Task to complete >> Output, please, exactly those lines of the listing that come before the line with "scene = bpy.context.scene", along with that line itself.

Begin Recorded data

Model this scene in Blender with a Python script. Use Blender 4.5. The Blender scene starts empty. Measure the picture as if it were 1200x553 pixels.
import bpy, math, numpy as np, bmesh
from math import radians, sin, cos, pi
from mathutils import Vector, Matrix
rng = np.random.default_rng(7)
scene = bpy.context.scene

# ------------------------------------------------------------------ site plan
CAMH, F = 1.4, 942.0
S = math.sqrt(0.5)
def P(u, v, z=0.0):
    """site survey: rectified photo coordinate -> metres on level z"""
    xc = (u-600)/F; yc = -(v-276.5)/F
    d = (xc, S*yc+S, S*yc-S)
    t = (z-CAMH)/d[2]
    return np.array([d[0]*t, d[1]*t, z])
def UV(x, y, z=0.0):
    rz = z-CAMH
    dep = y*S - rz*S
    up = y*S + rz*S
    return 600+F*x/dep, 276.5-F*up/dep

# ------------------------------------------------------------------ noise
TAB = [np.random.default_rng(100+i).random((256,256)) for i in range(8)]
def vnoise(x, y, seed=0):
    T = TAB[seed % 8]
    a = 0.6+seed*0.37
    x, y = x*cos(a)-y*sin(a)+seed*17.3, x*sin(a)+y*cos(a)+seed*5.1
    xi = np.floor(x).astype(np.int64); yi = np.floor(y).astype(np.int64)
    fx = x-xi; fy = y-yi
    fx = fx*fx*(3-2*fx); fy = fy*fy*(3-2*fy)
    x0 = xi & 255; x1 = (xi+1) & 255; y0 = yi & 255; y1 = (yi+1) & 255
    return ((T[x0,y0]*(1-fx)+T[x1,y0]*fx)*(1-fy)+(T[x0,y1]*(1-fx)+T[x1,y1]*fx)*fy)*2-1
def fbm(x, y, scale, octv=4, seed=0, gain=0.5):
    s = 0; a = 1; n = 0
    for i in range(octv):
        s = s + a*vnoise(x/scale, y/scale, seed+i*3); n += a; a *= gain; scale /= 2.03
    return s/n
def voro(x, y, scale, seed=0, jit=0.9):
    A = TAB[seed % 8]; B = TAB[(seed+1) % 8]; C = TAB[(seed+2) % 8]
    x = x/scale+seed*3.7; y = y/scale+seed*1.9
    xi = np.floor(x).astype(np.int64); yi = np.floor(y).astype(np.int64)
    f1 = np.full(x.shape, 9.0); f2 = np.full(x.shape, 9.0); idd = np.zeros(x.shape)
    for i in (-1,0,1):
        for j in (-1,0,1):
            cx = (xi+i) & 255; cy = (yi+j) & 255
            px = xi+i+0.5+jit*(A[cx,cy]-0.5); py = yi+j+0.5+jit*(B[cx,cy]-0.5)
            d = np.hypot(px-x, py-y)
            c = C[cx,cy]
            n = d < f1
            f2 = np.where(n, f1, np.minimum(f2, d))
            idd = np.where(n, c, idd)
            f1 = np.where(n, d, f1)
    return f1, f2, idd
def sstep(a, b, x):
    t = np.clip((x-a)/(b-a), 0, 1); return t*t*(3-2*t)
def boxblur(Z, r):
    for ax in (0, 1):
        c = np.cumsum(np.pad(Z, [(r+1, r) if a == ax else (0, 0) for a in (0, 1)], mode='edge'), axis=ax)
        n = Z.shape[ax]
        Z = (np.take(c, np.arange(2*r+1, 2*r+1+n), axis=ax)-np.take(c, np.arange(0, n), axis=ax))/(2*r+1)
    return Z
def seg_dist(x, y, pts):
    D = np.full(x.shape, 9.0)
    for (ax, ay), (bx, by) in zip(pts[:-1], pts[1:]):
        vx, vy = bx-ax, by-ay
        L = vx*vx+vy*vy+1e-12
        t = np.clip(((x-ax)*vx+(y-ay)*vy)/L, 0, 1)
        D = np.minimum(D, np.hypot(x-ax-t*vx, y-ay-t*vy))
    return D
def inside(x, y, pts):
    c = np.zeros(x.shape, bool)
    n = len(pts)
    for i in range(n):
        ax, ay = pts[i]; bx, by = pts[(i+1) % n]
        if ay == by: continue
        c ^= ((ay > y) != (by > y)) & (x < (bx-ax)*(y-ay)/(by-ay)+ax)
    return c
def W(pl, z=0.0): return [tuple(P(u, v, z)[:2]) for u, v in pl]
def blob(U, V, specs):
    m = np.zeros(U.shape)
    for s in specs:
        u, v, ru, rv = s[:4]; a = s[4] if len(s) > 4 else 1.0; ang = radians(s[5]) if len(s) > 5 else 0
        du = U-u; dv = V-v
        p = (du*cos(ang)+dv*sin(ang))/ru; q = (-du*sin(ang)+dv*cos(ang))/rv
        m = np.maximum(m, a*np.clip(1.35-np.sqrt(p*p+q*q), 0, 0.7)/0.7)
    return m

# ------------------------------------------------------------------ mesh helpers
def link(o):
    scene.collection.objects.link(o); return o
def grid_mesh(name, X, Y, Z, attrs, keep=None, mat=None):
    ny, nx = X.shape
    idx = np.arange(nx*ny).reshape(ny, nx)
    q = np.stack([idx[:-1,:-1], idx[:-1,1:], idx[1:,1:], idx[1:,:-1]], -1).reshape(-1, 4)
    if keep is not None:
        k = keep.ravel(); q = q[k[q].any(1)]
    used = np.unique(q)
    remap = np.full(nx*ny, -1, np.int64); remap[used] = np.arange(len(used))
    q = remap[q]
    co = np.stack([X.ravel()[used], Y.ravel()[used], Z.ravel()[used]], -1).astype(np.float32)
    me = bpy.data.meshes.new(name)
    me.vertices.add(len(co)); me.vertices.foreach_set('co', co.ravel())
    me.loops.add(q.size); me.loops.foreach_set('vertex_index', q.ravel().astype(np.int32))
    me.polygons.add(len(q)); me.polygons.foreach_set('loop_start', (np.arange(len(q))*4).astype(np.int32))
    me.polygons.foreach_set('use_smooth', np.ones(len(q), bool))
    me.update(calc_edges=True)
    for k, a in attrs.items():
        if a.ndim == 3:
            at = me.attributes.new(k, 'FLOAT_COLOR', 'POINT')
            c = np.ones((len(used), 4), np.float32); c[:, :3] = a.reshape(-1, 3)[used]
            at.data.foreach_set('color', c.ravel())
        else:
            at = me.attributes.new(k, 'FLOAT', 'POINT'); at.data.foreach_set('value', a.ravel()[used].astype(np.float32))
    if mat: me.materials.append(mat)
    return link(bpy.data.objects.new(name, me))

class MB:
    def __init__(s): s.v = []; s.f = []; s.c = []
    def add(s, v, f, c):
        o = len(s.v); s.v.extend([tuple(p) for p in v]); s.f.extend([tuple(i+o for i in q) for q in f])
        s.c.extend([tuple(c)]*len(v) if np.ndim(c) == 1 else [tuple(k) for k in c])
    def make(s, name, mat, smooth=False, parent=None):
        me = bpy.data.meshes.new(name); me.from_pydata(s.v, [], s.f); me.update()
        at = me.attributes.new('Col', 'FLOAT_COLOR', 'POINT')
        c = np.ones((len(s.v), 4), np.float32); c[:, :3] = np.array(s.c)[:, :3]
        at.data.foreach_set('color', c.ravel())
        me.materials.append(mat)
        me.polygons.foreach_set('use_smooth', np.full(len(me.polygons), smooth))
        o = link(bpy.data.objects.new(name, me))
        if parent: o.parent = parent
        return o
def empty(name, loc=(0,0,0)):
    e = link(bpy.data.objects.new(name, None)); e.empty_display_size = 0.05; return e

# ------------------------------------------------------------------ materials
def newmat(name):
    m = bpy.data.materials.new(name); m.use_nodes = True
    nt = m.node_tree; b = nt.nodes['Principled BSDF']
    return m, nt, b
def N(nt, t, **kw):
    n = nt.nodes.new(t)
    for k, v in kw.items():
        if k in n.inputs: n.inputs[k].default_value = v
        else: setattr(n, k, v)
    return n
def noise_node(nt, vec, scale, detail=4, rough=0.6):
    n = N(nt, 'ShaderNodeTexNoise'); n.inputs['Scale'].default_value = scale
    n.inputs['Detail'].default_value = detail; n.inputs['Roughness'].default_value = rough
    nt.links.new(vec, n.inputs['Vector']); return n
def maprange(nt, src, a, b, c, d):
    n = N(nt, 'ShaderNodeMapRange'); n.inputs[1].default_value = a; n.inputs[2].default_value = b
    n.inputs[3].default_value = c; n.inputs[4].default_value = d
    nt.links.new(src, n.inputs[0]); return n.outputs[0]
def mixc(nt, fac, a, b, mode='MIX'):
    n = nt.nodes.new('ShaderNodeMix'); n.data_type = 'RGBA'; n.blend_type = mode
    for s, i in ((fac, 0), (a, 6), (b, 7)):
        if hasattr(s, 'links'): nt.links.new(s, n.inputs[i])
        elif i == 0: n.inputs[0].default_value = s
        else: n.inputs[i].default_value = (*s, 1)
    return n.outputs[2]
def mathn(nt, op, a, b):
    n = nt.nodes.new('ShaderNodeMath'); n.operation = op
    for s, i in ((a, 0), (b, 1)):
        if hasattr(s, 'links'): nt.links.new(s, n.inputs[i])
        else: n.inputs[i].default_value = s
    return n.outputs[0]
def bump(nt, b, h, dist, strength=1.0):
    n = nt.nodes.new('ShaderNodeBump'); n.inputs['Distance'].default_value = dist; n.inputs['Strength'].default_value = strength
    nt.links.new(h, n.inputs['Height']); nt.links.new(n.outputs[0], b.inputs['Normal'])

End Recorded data

Result of the exercise >>
Model this scene in Blender with a Python script. Use Blender 4.5. The Blender scene starts empty. Measure the picture as if it were 1200x553 pixels.
import bpy, math, numpy as np, bmesh
from math import radians, sin, cos, pi
from mathutils import Vector, Matrix
rng = np.random.default_rng(7)
scene = bpy.context.scene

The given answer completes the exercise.